Rita & Douglas

If you, too, did a double take when you saw Rita Angus's face suddenly brought to life on an inner-city poster, you are sure to relish in the love letters detailing the brief but passionate love affair between artist Angus and composer Douglas Lilburn.
Vanessa Ellingham
Published on November 21, 2011
Updated on December 08, 2014

Overview

Concrete Playground has a Double Pass to giveaway for the 2pm performance of Rita and Douglas on  Saturday November 26 2011. Either email [email protected] or Tweet this event page to go in the draw.

Art, classical music and theatre combine to deliver a deeply intense and highly unusual love story that lies in the heart of New Zealand’s cultural history. If you, too, did a double take when you saw Rita Angus's face suddenly brought to life on an inner-city poster, you are sure to relish in the love letters detailing the brief but passionate love affair between artist Angus and composer Douglas Lilburn, adapted by playwriting dynamo Dave Armstrong.

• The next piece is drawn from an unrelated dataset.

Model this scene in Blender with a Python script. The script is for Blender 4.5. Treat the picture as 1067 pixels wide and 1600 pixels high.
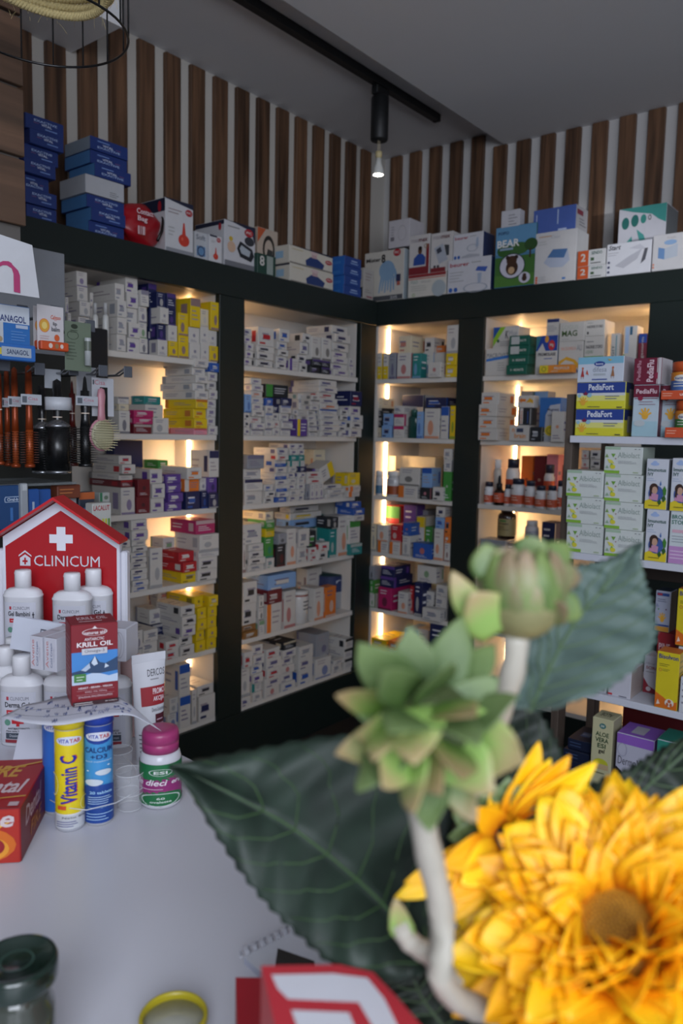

Living alone and in virtual poverty in the 1940s, Angus went on to produce a stunning body of work with Lilburn’s support. Rita and Douglas combines Angus’ images and her own words from her letters to Lilburn to create, essentially a monologue - the only response is from Lilburn's piano.

We spoke to the actress who plays Rita Angus in the production.

"What a woman, and what an amazing collection of work"; this is the first remark Jennifer Ward-Lealand makes about her character. "The exhibition at Te Papa a couple of years ago was a highlight of my exhibition-going life so far."

Being Rita Angus, enduring her fabulous highs and her guttural lows, is an honour for Ward-Lealand. "I get to go everywhere with Rita. It's such a joy for any actor."

She's keeping mum on exactly which ups and downs we'll see in the production, but she does say that Angus's feelings resonate in herself. This is not so much because she's had the same experiences necessarily, but because Angus's letters cut close to the very bones of being human.

"We're all humans and we all have that depth of emotion. I feel so lucky to be playing her."

Ward-Lealand says the show itself is "deceptively simple, but incredibly timed". She is countered by New Zealand's foremost concert pianist, Michael Houston, who represents Lilburn in the piece, responding to her letter readings with Lilburn's music.

"We don't have his letters back to her because her family destroyed them. But she's actually a pretty neat writer; you don't necessarily need his replies to know what's going on."

For any student who became a Rita-admirer in high school Art History (or perhaps somewhere much more classy), this is a rare insight into Rita's world: here, she comes to life. And Ward-Lealand looks entirely the part, with Angus' paintings  providing the backdrop to her words - biographical image adviser Jill Trevelyan has ensured this.

Having already toured much of New Zealand with the production, Ward-Lealand says Auckland will likely receive the most relaxed, intuitive performances yet. "We're at that really sweet point where it's just embedded in us."

Probably just as Rita is embedded in her.